I have a functional object which is a wrapper around another function:
template <typename FuncT>
class Wrapper
{
private:
FuncT funcToWrap;
public:
Wrapper(FuncT ftw) : funcToWrap(ftw){};
template<typename ...ARG>
typename std::result_of<FuncT(ARG&&...)>::type operator()(ARG&&... args){
return funcToWrap(std::forward<ARG>(args)...);
}
};
int main(){
std::function<void()> testfunc = [](){ std::cout << "Test" << std::endl; };
Wrapper<decltype(testfunc)> test{testfunc};
test();
}
What I would like to do is to mark the operator() as [[nodiscard]] if the std::result_of<FuncT(ARG&&...)>::type is not void.
What I have noticed is that when I do put the [[nodiscard]] in case of the template evaluation of return type to void, it will simply get ignored by my compiler.

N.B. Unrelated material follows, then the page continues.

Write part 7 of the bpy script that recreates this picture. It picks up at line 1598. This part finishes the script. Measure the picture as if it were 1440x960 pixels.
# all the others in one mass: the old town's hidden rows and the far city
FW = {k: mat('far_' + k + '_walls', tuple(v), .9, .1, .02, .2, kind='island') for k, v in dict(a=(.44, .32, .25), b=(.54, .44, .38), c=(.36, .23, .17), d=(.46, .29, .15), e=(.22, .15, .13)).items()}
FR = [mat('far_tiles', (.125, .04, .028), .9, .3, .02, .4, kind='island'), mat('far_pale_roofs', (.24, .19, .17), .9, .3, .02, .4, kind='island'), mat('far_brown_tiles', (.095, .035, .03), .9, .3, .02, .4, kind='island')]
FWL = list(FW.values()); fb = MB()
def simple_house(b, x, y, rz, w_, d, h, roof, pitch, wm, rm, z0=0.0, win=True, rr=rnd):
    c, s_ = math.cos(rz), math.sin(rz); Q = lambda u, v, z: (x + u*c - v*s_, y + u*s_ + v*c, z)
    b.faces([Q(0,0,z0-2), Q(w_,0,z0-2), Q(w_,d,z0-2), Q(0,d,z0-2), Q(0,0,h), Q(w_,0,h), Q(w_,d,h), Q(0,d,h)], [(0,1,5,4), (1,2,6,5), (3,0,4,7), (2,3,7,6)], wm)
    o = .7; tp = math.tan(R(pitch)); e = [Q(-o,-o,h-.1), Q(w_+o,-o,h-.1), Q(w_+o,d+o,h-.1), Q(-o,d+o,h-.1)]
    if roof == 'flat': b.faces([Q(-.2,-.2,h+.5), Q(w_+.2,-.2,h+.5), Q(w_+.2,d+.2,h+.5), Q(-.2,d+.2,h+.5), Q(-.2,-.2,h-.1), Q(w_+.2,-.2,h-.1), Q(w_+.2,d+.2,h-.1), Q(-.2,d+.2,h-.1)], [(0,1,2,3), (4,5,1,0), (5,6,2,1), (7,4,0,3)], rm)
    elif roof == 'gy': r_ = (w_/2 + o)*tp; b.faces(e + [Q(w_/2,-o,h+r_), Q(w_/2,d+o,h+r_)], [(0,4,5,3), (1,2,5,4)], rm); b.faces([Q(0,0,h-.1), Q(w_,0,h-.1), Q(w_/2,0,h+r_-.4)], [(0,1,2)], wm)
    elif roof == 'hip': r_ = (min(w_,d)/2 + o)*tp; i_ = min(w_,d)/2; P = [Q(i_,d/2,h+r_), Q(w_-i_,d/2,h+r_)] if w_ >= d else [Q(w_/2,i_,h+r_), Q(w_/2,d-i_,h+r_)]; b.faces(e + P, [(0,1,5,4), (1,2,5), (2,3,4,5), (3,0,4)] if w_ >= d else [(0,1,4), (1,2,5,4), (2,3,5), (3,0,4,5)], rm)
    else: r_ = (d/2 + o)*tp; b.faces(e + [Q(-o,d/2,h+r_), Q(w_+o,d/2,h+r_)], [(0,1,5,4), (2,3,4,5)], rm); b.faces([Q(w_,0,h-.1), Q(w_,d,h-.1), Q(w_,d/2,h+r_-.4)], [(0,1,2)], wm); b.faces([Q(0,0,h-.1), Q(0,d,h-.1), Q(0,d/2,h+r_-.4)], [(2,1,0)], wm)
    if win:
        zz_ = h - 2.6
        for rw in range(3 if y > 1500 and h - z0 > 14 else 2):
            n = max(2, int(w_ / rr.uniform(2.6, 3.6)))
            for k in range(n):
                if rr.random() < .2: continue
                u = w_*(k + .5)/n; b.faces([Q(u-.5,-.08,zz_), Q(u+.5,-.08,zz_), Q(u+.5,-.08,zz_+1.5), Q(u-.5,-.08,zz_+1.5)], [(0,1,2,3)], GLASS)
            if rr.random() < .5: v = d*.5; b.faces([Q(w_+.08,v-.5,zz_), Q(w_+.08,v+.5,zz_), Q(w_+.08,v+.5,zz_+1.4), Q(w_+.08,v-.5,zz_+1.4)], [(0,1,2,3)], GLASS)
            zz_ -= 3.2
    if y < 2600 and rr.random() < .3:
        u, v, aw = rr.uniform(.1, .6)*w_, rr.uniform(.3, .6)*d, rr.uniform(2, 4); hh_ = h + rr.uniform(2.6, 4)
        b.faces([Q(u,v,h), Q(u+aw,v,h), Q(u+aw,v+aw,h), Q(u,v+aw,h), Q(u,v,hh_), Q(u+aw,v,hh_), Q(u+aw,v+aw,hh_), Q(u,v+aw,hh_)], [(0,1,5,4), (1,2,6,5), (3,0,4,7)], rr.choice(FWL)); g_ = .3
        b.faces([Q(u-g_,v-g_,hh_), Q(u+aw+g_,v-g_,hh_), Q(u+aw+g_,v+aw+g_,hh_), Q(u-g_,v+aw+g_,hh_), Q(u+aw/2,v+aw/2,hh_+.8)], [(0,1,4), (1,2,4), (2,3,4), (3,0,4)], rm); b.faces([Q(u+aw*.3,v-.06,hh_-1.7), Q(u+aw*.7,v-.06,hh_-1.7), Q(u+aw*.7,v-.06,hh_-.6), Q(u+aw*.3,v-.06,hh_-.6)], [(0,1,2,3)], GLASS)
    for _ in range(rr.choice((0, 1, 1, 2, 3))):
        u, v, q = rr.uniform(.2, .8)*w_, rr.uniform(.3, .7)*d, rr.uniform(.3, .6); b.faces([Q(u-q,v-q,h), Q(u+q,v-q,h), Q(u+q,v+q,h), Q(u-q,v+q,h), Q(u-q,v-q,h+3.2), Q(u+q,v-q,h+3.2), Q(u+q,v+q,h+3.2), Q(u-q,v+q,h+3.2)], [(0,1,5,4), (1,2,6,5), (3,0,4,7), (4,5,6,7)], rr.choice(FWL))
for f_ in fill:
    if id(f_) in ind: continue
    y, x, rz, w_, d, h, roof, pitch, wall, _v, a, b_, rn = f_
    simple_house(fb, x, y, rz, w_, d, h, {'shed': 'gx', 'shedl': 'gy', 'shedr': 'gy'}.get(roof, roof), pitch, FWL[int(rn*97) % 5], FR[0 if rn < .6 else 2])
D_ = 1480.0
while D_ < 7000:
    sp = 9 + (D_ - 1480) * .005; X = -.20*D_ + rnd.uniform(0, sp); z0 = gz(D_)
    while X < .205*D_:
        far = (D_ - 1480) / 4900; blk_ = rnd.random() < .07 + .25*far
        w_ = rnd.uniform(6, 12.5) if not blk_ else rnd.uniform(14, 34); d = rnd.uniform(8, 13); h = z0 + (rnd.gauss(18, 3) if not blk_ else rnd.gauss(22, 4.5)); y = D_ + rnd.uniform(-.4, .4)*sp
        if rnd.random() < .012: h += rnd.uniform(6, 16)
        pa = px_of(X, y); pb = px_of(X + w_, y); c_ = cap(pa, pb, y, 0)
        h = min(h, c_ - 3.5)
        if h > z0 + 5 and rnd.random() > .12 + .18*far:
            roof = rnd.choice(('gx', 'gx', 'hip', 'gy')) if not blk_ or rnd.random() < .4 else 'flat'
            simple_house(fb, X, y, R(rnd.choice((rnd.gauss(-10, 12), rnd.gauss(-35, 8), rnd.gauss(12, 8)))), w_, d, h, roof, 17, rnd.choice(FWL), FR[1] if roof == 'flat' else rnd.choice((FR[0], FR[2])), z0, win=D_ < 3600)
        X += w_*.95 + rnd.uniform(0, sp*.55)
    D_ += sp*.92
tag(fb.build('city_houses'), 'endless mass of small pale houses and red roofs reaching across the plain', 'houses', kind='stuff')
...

Is this the behaviour I can rely on, is it in any way standarized?
[ Note: A nodiscard call is a function call expression that calls a function previously declared
nodiscard, or whose return type is a possibly cv-qualified class or enumeration type markednodiscard. Appearance of a nodiscard call as a potentially-evaluated discarded-value expression is discouraged unless explicitly cast tovoid. Implementations should issue a warning in such cases. This is typically because discarding the return value of a nodiscard call has surprising consequences. — end note ]
My reading of this paragraph gives that, given
[[nodiscard]] void f() {}
even
f();
should issue a warning. You have to explicitly cast to void as in
(void) f();
to suppress it. So no, this is not guaranteed by the standard.
It seems to me that the standard simply overlooked this subtlety.